06 abril 2022

BUCHA

VISTO DE FORA

De Bucha a Haia, passando pelas trincheiras da opinião

Tiago Franco // abril 5, 2022

Observei com a estupefacção de quem vê um acidente entre dois camiões, a voracidade das discussões sobre Bucha, na Ucrânia. Com cadáveres espalhados no chão, e um cenário que já não estamos habituados a ver na Europa (que é diferente de não existir), as trincheiras voltaram a formar-se a uma velocidade estonteante.

Li e ouvi todo o tipo de teorias sobre a autoria daquelas mortes. A Ucrânia acusa a Rússia de crimes de guerra, enquanto do Kremlin chegam notícias contrárias. Até aqui nada de novo: é uma guerra, ninguém assume seja o que for até ao dia de se apresentar em Haia.

Mas por cá, confortavelmente sentados nos nossos sofás, escorremos ódio baseado em certezas absolutas.
Discutimos teorias, ouvimos generais que defendem que tudo aquilo foi encenado. Outros dizem-nos que os russos estão a repetir a barbárie da Síria. Foi a mão que abanou à passagem dos soldados, as faixas com Z que indicariam a proximidade com os russos por parte das vítimas ou os corpos, em teoria ali deixados há três dias (altura da partida dos russos) que não mostravam um estado de decomposição satisfatório para 72 horas. 

 

Zelinsky acusado por uns por usar Bucha como uma última cartada para puxar o “Ocidente”, ao mesmo tempo que as hipóteses de acordo de paz se vão esfumando. Putin, garantem-nos, desistiu de Kiev, assumindo essa derrota para apostar tudo na conquista do leste ucraniano, unindo territórios com a Crimeia. Bucha tem todo o ar de ter sido um crime de guerra daqueles que, cedo ou tarde, chegam a Haia.

Em momento algum se tentou perceber o óbvio ou, pelo menos, perguntar o que mais interessa: de quem são aqueles corpos esquartejados no meio do chão?
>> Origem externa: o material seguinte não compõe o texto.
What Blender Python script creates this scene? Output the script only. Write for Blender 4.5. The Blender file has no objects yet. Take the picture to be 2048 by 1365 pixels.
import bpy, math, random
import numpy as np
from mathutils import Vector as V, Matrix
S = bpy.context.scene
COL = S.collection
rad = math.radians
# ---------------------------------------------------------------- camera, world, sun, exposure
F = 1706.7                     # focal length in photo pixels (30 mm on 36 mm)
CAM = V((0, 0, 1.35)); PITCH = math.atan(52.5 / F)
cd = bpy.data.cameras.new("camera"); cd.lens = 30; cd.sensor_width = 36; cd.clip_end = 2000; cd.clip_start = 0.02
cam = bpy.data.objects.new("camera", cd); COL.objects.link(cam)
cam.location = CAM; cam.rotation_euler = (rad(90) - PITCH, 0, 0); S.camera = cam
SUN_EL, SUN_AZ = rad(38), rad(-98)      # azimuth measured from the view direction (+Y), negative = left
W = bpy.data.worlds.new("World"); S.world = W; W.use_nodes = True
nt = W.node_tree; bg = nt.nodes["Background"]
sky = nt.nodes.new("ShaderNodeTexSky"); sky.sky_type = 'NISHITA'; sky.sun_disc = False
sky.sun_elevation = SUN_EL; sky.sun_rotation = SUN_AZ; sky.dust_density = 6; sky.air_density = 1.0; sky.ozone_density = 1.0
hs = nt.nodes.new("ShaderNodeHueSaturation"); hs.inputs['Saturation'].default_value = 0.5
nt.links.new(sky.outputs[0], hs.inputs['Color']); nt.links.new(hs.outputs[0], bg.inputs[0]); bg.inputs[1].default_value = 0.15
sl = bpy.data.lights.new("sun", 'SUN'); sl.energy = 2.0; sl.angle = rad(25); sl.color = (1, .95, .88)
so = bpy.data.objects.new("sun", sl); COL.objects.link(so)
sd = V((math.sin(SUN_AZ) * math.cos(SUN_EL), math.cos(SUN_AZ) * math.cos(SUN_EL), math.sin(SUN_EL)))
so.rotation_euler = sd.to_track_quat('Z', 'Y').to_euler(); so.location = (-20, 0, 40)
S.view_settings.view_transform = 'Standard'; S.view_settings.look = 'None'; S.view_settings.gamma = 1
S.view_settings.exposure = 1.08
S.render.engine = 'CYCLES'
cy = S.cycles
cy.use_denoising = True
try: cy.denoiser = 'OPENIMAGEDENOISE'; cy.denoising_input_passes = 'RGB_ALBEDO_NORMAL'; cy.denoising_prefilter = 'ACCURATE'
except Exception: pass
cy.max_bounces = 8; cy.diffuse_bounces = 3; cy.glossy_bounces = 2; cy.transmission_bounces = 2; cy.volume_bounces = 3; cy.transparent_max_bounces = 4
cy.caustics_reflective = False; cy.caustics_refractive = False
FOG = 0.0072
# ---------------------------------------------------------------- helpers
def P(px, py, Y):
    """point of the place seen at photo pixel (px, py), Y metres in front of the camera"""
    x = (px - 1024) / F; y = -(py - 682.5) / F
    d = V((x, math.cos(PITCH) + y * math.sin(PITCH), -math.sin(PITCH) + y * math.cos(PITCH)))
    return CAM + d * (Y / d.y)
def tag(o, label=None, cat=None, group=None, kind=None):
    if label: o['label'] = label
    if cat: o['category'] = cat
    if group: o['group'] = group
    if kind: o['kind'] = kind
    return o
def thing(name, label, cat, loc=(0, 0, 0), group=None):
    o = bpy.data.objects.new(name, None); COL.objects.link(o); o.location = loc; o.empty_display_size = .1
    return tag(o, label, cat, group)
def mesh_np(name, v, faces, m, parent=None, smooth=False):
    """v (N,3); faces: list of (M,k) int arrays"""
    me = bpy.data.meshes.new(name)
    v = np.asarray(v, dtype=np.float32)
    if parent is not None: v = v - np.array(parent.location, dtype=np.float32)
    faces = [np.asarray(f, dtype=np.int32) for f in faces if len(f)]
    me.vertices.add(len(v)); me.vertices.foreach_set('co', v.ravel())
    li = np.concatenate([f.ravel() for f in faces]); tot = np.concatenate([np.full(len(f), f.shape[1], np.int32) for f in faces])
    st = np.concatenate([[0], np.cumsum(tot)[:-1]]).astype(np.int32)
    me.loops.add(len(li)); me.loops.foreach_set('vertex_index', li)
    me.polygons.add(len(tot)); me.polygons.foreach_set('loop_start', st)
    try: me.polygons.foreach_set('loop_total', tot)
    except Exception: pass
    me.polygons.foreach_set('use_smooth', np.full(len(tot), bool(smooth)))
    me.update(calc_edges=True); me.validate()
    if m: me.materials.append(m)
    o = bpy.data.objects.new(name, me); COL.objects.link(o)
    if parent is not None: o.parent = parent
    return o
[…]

Entre teorias de trincheira, alguém parou para pensar dois minutos que, factualmente, estavam ali centenas de pessoas atiradas para o chão, mortas, assassinadas, sem qualquer piedade?

Gente que terá filhos algures, família que procura saber deles, amigos que perderam o seu paradeiro. Gente como nós que está ali a figurar num quadro de horror para que, agora, no quente do lar, possamos discutir teorias sobre quem os matou, e para que, em conjunto, consigamos odiar o outro lado da barricada.



Ouvi os noticiários durante 24 horas. Li todas as teorias possíveis e imaginárias. Escutei generais, jornalistas e analistas de uma forma geral. Segui discussões intermináveis sobre o crime ou montagem. Nem uma palavra sobre os seres no chão que outrora estavam vivos.

A famosa coluna de 64 quilómetros do exército russo, estacionada nos arredores de Kiev durante semanas, parece ser agora um depósito de ferro-velho. Ainda bem, acrescento eu. Há notícias de, durante o reagrupamento das tropas em direcção a leste, aldeias e vilas terem sido pilhadas por russos. Mulheres e meninas apresentam agora as primeiras queixas de violação, em zonas que foram reconquistadas pelo exército ucraniano. Molestadas por soldados russos e, quem diria, também ucranianos (segundo o The Guardian).

A eterna discussão do lado civilizado numa guerra fez-me lembrar a história das invasões napoleónicas e dos nossos eternos aliados ingleses: depois de nos ajudarem a expulsar os franceses, roubavam ainda mais do que aqueles no regresso a casa.

Aprendi nas últimas horas todas as hipóteses teóricas do que poderá ter acontecido em Bucha. Tudo, menos quem morreu e por que razão. O mais importante, portanto, e o que verdadeiramente me interessa.

Entre as discussões políticas e as convicções ideológicas, vamos esquecendo que gente com uma história inocente está a pagar por decisões dos governantes.

É nisto que penso quando vejo os gritos de trincheira nas redes sociais.

É disto que me lembro quando vejo narrativas ensaiadas que nos obrigam a escolher um lado, seja ele qual for, e ali ficar, independentemente daquilo que a realidade nos vai mostrando.

Vamos perdendo a sensibilidade e o afecto. Queremos ter razão. Queremos que a nossa teoria passe no crivo dos vencedores. Não queremos saber de quem vai tombando. São danos colaterais.

Bucha diz muito sobre o agressor, bastante sobre a linha das regras que alguns julgam existir numa guerra. E, claro, qualquer coisa sobre nós.